As we've discussed many times, leftism is a religion; or better, because it superficially denies religiosity, the denied religious energies and categories return in thinly disguised form.
Political correctness, for example, is an enforcement mechanism used to discourage and punish heretics and blasphemy. "Cancel culture" is just excommunication. Victimhood is righteousness, Trump is the devil, and the NY Times is scripture. The saints are too numerous to mention. Elite universities are progressive seminaries, and you shall have no gods before diversity. You are full of ecological sin, and you must purify yourself of carbon and its many minions. You must confess the sin of White Privilege and make reparations.
Man also has imagination and creativity, but the intellect is not these; it is not "active," but rather, passive and receptive, as container to contained, female to male, or soul to God:
The intellect is a receptive faculty and not a productive power: it does not “create,” it receives and transmits; it is a mirror reflecting reality in a manner that is adequate and therefore effective.
This is precisely what it means to be created in the image of God. If you want to be purely logical about it, put it this way: 1) we have certain abilities only a god could have, 2) we are not God, 3) therefore we must partake of God, or be a prolongation of God, or somehow share in his nature. But beware #2: we are not God.
Every profane philosophy affirms premise (1) but denies premise (2), which leads to... well, history, AKA, the fall prolonged in time, the cosmic battle between men who believe in God and men who believe they are Gods. In this Age of Metaphysical Shrinkage,
the intellect is atrophied to the point of being reduced to a mere virtuality, although doubtless there is no watertight partition between it and the reason, for a sound process of reasoning indirectly transmits something of the intellect; be that as it may, the respective operations of the reason -- or the mind -- and of the intellect are fundamentally different from the point of view that interests us here, despite certain appearances due to the fact that every man is a thinking being, whether he be wise or ignorant.
That was a bit of a mouthful, but it goes to what we said above about the impossibility of irreligiosity, for even the most hardened atheist with the most shriveled intellect nonetheless uses a desiccated reason in order to make his case, and reason cannot but help to transmit something of the light and truth that surpass it. Reason itself (like life or freedom) is always good, even if it is inevitably used for bad ends.
Now, here is a key point: yes, the intellect is simultaneously composed of light while being an adequation to it. But it may be compared to a candle against the sun, nor would you light a match in order to get a better look at the sun. That would be stupid, but nevertheless, that is what atheism is: I will flick my little Bic to disprove the existence of Light!

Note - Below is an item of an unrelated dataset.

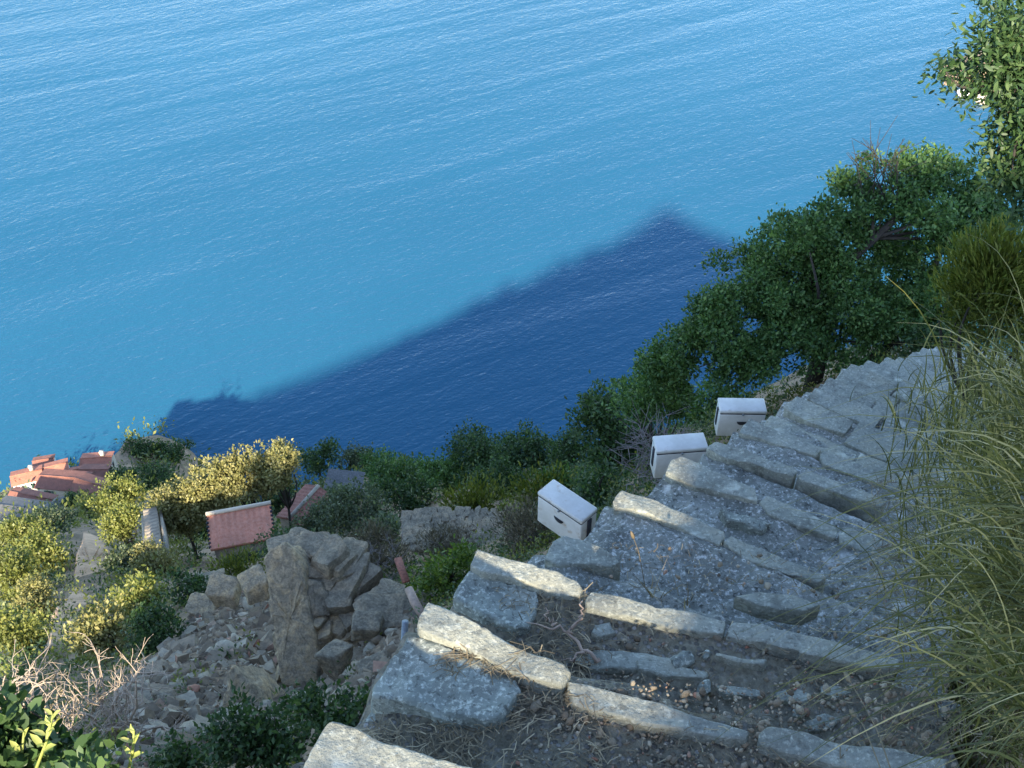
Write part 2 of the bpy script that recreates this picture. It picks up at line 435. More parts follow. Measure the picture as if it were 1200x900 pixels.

But put that stupid thing down and look up at the sun! For
There is no difficulty in the fact that pure intelligence -- the intellect -- immensely surpasses thought, and that there is no continuity -- despite the identity of essence -- between a concept as such and reality... to lament over the shortcomings of thought is to ask it to be something that it is not; this is the classical error of philosophers who seek to enclose everything in the cogito alone [I think therefore I am].
Rather, and we mean this literally: He thinks, therefore I am; and He is, therefore I think. We cannot be men if there isn't someone superior to man. Or, one small step for the Son of Man, one giant leap for mankind.